TASK BRIEF - Begin with the first line of the listing and quote every line through the one containing "o.location = (p[0], d_, hz(p[0], d_)+.12);"; give only those lines.
--------------------------------
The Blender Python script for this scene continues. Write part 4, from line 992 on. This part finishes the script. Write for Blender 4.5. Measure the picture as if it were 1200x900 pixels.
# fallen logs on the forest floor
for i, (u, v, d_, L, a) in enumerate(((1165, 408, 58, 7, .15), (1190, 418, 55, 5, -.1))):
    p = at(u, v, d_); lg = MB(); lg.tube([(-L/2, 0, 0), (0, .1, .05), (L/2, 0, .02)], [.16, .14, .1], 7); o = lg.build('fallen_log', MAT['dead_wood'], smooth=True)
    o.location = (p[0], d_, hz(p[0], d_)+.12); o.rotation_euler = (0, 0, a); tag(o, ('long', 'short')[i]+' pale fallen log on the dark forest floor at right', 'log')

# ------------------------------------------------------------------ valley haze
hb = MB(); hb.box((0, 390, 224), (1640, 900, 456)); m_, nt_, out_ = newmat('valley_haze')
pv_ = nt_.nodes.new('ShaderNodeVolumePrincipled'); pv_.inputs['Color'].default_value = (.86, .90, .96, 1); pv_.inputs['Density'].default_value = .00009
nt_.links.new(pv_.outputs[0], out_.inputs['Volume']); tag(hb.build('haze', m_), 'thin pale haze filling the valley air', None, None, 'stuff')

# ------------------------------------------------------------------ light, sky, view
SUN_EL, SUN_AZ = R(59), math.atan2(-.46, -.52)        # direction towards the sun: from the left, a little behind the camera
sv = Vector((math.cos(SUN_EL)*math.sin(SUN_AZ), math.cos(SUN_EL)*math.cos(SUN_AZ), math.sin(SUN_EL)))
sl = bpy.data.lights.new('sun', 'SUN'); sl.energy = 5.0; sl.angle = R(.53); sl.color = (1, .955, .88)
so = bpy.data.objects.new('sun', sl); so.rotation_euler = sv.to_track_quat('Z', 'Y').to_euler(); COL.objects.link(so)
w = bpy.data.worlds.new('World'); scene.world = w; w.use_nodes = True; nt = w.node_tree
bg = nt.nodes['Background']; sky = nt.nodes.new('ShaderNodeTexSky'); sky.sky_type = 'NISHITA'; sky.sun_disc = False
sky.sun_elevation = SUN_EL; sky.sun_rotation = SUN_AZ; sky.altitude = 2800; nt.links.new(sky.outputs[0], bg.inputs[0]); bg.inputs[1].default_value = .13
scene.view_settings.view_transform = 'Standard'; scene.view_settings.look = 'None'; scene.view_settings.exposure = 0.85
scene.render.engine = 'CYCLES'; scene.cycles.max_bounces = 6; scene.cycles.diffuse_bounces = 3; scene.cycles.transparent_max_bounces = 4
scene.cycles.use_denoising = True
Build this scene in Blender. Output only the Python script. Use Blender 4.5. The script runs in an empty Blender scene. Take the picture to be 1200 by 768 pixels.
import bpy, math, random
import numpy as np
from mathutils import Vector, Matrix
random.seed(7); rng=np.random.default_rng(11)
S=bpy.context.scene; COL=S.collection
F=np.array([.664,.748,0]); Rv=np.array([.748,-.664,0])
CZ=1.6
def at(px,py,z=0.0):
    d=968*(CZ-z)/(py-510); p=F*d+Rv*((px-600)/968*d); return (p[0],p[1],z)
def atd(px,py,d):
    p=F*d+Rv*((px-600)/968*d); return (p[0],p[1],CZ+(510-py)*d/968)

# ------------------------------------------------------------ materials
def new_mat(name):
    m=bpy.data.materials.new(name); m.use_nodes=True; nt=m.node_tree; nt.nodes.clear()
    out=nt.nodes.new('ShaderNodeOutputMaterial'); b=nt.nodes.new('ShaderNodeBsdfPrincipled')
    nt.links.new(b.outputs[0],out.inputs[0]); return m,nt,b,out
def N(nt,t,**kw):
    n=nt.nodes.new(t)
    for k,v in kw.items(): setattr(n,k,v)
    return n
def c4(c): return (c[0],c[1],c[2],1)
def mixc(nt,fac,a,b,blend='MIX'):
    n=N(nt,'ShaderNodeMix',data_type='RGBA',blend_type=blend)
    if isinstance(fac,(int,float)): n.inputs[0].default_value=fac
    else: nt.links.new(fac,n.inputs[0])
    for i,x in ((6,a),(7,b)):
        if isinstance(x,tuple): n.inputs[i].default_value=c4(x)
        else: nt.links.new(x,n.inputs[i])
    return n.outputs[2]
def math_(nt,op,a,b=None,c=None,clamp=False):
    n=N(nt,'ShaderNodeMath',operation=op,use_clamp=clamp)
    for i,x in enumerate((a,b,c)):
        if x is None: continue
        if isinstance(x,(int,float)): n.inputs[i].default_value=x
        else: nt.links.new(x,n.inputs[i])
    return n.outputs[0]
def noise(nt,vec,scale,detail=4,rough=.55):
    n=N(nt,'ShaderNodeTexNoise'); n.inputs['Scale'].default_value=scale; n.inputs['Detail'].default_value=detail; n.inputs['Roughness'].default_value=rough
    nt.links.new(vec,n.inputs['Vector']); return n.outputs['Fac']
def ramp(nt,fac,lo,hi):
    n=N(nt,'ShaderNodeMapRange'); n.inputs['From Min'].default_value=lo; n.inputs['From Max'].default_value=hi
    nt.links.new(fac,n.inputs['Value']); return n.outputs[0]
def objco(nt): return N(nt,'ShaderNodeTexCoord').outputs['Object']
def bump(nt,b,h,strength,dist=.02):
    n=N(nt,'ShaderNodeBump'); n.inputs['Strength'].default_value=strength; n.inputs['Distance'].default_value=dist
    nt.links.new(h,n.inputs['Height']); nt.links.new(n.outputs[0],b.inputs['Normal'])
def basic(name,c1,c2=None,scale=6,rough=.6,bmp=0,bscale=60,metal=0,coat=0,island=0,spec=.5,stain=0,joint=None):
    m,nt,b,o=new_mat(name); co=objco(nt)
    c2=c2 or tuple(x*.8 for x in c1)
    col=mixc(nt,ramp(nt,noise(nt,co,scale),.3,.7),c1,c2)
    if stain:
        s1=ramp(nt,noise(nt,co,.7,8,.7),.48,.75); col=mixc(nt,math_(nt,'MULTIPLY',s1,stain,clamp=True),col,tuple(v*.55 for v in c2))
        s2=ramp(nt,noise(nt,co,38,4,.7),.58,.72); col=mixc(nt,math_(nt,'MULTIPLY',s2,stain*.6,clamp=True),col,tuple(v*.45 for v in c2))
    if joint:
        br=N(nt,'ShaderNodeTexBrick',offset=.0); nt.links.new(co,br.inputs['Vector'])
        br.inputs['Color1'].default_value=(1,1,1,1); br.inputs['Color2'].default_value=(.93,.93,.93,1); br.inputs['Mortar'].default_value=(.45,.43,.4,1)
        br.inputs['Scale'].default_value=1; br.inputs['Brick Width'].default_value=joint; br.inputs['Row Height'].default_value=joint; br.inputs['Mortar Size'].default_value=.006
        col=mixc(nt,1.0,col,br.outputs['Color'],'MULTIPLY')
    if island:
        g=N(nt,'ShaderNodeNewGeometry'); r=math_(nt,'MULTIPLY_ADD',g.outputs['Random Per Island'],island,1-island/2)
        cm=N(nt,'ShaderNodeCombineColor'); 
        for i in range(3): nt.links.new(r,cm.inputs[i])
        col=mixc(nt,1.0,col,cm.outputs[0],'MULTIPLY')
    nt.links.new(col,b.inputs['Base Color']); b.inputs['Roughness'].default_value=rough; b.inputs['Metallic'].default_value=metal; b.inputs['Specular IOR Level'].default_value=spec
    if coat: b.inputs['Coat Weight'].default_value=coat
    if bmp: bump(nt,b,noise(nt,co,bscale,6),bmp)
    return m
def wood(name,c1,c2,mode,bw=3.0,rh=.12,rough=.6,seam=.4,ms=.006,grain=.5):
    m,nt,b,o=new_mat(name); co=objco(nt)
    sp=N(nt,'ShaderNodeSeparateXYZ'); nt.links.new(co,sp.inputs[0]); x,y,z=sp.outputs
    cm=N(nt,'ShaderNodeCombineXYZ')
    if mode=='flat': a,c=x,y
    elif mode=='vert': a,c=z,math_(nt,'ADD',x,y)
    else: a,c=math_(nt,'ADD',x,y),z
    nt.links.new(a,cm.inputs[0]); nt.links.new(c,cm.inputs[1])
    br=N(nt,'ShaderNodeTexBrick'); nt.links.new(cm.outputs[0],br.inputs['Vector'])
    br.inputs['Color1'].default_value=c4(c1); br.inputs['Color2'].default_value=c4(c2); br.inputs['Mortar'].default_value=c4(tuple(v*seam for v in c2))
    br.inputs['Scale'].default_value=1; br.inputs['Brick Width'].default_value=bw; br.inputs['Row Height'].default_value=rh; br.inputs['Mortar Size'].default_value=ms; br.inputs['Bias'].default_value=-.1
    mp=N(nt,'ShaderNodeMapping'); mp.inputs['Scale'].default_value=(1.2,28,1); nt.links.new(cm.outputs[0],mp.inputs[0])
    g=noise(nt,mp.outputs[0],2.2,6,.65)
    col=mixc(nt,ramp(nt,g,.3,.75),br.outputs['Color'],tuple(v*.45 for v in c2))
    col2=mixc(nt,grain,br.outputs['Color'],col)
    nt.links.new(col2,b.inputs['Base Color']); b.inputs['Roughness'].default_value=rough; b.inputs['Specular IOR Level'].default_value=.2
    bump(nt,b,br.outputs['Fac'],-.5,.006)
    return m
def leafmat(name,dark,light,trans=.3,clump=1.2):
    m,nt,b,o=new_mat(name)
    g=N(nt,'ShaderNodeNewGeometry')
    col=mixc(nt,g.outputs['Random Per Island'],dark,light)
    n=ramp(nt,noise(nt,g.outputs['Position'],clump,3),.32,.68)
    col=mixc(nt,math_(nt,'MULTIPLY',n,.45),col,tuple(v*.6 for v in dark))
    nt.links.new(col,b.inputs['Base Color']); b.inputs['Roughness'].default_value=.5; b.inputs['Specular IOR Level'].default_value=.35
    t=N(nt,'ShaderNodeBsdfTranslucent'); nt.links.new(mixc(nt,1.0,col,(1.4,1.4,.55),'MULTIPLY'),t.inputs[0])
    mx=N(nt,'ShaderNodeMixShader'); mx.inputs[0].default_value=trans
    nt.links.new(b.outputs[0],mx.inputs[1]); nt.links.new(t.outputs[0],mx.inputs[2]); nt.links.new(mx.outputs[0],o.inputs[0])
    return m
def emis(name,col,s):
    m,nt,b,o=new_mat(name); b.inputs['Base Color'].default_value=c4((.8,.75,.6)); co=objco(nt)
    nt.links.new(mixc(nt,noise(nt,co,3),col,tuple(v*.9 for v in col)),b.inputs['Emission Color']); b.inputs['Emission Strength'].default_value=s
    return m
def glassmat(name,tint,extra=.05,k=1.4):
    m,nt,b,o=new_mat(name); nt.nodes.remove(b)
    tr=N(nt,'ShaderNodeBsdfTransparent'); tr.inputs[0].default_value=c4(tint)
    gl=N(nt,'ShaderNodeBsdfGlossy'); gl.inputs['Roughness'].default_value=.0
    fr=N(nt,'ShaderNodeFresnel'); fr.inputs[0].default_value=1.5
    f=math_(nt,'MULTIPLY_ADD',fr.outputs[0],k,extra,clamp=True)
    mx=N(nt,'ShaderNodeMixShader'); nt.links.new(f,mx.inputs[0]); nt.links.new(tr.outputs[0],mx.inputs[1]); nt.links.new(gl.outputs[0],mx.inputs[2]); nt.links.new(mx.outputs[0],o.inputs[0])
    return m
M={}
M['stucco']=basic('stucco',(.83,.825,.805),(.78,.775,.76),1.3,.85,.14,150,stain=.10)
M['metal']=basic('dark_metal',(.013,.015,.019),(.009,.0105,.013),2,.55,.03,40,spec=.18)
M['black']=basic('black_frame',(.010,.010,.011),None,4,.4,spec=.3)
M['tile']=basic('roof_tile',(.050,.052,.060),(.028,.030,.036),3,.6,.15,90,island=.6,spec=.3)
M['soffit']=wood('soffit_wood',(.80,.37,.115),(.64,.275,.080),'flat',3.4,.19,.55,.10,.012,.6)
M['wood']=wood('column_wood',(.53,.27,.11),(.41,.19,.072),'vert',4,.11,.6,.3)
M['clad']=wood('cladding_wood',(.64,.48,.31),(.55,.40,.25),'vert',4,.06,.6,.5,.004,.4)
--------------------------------
WORKED SOLUTION -
The Blender Python script for this scene continues. Write part 4, from line 992 on. This part finishes the script. Write for Blender 4.5. Measure the picture as if it were 1200x900 pixels.
# fallen logs on the forest floor
for i, (u, v, d_, L, a) in enumerate(((1165, 408, 58, 7, .15), (1190, 418, 55, 5, -.1))):
    p = at(u, v, d_); lg = MB(); lg.tube([(-L/2, 0, 0), (0, .1, .05), (L/2, 0, .02)], [.16, .14, .1], 7); o = lg.build('fallen_log', MAT['dead_wood'], smooth=True)
    o.location = (p[0], d_, hz(p[0], d_)+.12); o.rotation_euler = (0, 0, a); tag(o, ('long', 'short')[i]+' pale fallen log on the dark forest floor at right', 'log')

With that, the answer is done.